[Part of a data file]
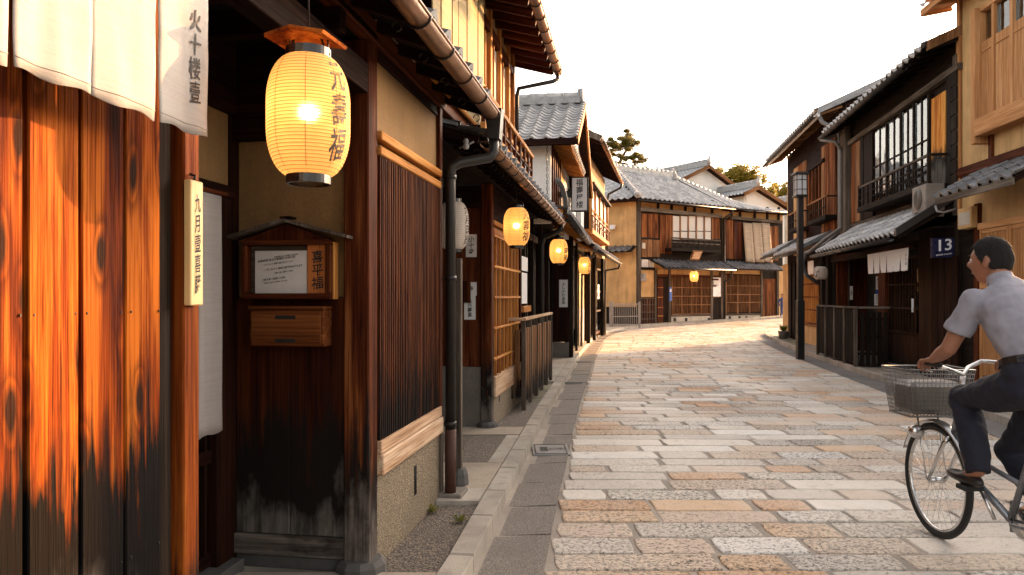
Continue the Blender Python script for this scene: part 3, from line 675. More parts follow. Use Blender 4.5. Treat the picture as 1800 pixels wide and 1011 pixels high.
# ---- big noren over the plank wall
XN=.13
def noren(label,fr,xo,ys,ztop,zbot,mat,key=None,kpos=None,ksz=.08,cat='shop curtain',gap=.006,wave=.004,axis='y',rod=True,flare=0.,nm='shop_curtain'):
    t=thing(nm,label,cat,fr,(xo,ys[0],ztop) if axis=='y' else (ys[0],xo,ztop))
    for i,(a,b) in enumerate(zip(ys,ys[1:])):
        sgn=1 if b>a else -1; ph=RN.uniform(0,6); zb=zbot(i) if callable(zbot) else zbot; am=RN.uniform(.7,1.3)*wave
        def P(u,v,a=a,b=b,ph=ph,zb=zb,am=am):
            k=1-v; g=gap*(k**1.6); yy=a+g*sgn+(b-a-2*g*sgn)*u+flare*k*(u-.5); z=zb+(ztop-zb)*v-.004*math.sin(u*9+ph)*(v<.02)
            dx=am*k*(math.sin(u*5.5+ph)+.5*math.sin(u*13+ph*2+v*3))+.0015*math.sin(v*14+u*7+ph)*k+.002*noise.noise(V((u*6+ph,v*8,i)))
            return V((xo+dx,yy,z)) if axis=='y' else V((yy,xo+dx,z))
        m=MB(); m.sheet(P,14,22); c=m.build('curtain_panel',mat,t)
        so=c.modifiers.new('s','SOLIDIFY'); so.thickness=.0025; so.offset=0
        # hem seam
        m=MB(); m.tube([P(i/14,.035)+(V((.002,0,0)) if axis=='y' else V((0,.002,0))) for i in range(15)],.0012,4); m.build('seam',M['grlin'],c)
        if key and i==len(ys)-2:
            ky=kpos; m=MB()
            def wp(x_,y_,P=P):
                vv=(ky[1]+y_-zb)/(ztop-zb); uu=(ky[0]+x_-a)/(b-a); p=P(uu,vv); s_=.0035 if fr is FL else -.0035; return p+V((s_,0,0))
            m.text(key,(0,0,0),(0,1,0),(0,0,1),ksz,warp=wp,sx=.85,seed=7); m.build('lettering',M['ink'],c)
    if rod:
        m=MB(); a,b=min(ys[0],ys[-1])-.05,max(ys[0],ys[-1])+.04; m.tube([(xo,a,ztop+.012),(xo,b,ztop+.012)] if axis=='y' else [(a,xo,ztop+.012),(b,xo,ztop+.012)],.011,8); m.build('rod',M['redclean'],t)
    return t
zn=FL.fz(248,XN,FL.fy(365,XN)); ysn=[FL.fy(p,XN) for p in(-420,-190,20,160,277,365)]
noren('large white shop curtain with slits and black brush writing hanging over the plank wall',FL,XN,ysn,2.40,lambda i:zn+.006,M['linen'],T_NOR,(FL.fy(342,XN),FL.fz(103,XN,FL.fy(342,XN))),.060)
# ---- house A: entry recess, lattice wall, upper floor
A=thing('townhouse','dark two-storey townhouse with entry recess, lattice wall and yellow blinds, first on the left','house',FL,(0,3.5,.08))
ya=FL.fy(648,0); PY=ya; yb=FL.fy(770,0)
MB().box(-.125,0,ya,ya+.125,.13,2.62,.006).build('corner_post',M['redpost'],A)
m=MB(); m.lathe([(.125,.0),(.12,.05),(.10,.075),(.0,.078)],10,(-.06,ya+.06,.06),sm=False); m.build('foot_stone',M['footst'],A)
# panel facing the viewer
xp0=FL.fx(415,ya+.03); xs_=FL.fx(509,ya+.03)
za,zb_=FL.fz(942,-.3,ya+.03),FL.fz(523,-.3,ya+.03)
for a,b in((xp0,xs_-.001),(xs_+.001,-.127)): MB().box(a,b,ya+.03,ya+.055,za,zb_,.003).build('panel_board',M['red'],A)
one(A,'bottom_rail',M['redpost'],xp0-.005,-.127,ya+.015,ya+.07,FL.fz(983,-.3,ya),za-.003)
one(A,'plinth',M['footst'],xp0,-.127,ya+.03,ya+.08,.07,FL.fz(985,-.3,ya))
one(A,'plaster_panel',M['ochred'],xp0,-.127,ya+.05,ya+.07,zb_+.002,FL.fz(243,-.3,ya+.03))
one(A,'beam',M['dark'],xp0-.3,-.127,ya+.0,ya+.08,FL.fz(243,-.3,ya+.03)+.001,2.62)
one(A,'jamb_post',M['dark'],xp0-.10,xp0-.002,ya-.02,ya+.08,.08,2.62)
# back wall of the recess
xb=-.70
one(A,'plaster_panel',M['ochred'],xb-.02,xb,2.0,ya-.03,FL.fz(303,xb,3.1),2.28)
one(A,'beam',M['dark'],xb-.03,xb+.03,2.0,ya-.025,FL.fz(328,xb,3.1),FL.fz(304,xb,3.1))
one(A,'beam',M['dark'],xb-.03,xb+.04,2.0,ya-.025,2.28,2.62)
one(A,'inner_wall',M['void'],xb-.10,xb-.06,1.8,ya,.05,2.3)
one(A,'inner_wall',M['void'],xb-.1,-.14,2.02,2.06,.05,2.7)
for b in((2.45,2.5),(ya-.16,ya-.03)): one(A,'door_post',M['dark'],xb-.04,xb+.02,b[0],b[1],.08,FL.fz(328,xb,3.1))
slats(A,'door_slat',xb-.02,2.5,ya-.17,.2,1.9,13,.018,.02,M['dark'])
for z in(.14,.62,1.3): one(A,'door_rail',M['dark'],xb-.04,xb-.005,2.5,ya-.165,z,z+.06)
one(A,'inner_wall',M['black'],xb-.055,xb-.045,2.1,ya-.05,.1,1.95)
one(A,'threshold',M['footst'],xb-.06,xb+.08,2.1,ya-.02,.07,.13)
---
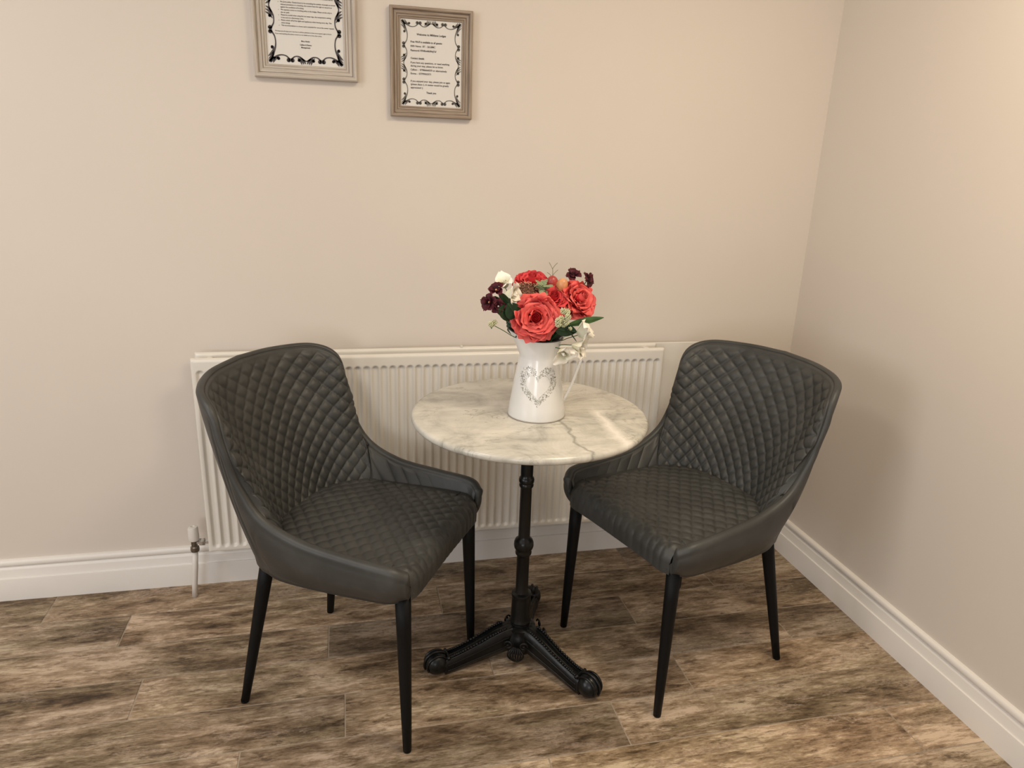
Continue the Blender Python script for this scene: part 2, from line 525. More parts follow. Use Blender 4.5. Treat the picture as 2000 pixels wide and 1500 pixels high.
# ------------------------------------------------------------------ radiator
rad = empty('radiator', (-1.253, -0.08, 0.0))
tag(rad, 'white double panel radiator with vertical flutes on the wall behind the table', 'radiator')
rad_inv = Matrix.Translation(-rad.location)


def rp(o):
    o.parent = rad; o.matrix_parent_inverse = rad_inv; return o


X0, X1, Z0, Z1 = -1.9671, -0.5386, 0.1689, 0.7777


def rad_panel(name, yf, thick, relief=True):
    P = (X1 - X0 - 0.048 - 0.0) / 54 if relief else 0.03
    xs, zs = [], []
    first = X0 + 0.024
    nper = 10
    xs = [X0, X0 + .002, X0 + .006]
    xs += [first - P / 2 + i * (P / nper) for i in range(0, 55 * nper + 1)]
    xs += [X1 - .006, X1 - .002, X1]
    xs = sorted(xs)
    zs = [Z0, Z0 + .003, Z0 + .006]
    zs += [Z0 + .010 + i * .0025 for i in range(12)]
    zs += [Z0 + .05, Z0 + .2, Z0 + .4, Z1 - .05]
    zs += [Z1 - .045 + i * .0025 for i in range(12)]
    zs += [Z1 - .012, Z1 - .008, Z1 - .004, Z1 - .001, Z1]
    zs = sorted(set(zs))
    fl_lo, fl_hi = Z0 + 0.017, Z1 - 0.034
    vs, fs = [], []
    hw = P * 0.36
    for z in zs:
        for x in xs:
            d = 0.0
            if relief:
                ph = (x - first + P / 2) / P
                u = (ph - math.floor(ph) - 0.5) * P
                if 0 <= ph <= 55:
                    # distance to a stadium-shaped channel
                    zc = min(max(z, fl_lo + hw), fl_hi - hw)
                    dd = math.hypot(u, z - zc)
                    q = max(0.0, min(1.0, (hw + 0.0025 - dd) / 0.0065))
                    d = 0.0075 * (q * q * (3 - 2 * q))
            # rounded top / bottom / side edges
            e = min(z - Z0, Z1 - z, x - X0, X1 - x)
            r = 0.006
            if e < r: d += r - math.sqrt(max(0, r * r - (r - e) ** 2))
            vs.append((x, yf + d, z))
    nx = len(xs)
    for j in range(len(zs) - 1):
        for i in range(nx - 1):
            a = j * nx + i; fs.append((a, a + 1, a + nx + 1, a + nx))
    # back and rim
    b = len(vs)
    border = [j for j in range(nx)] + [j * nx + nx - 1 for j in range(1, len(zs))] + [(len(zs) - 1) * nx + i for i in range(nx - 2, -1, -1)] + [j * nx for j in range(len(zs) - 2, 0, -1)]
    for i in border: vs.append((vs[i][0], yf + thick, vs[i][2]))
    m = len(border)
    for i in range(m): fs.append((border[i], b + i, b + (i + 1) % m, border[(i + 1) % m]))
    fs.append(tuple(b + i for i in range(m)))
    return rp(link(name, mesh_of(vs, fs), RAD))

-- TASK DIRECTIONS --
Begin at the line containing "Continue the Blender Python script for this scene: part 2, from", end at the line containing "X0, X1, Z0, Z1", and reproduce every line in that range exactly, both ends included.

-- ANSWER TO THIS TASK --
Continue the Blender Python script for this scene: part 2, from line 525. More parts follow. Use Blender 4.5. Treat the picture as 2000 pixels wide and 1500 pixels high.
# ------------------------------------------------------------------ radiator
rad = empty('radiator', (-1.253, -0.08, 0.0))
tag(rad, 'white double panel radiator with vertical flutes on the wall behind the table', 'radiator')
rad_inv = Matrix.Translation(-rad.location)


def rp(o):
    o.parent = rad; o.matrix_parent_inverse = rad_inv; return o


X0, X1, Z0, Z1 = -1.9671, -0.5386, 0.1689, 0.7777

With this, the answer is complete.